Westminster council offers homeless families accommodation outside of London

By Lauren Higgs

| 12 September 2012

Westminster council is offering homeless families accommodation outside of London in Essex, Kent, Hertfordshire and Buckinghamshire, because it is unable to place them inside the borough, it has emerged.

Homeless families in Westminster are being offered housing in areas including Essex and Kent. Image: Arlen Connelly

In April, the then housing minister Grant Shapps wrote to the local authority criticising it for housing 36 families in bed and breakfast accommodation for more than six weeks.

The number of families living in bed and breakfast accomodation for more than six weeks topped 100 in July and has now dropped down to 96. But homelessness applications in the borough have increased, putting further pressure on the council’s ability to house families.

Guthrie McKie, Labour councillor for housing in Westminster, said the decision to try and house families outside of the borough equates to “clear evidence that the housing benefit caps are hitting the poorest families who cannot afford to pay market rents for accommodation in the private rented sector”.

“These families are now being shipped up to 30 miles away from their local communities, families and friends,” he said. “The high cost of travel will make it difficult to maintain these vital contacts.”

Romin Sutherland, manager at the Westminster-based NextDoor project, which supports families, said the lack of temporary accommodation in the borough, coupled with housing benefit caps and unaffordable private sector rents is leaving families in crisis.

“Families are faced with the choice of moving out of the borough to the East End or outside London, or staying in bed and breakfast accommodation inside the borough,” he said. 

“They are choosing to stay in bed and breakfast accommodation.

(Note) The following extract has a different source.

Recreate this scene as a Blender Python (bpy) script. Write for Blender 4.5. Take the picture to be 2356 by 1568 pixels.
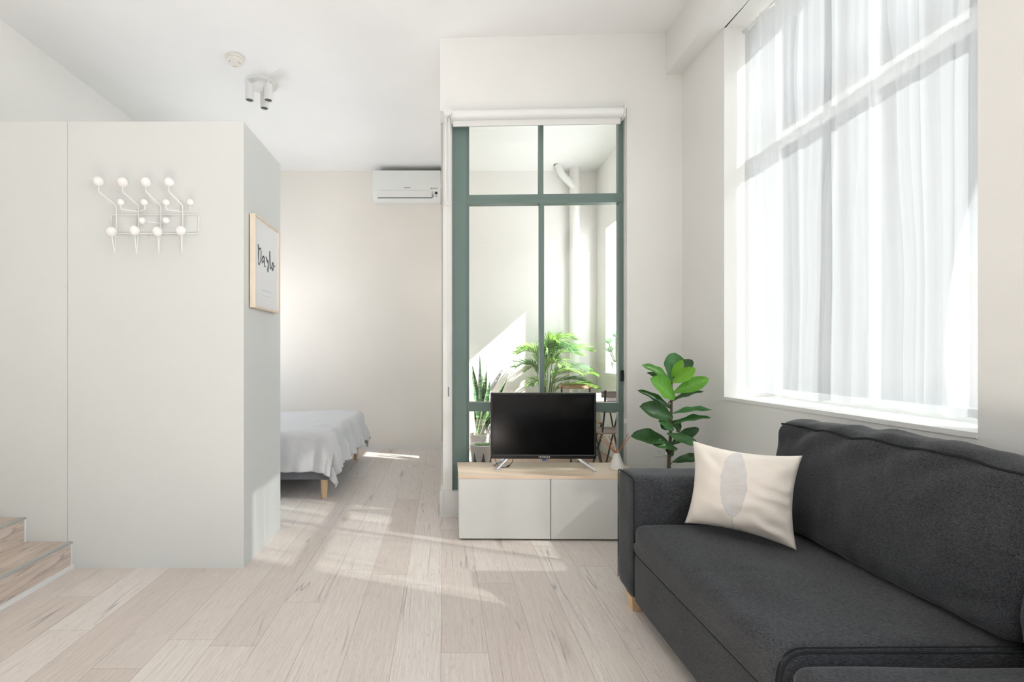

For example, on my caseload I have a mum and dad with two kids. The mum is a paranoid schizophrenic and both children have statements of special education needs (SEN) but they are living in bed and breakfast accommodation.

“If you’re a parent of a child with SEN and are relying on a range of services in a borough, you worry that moving your child to a new area will mean that you can’t necessarily access the same support such as child and adolescent mental health services and extra help at school.”

Jonathan Glanz, Westminster’s lead member for housing, said the council is working to provide homes for families on housing waiting lists within the borough.

“However, when suitable accommodation cannot be found within the borough, particularly if the family requires a larger property or has no established link to the area, we seek to place them within London or as close to London as possible,” he said.

“These cases very much remain the minority, but the homes we offer are affordable with excellent transport links into central London.”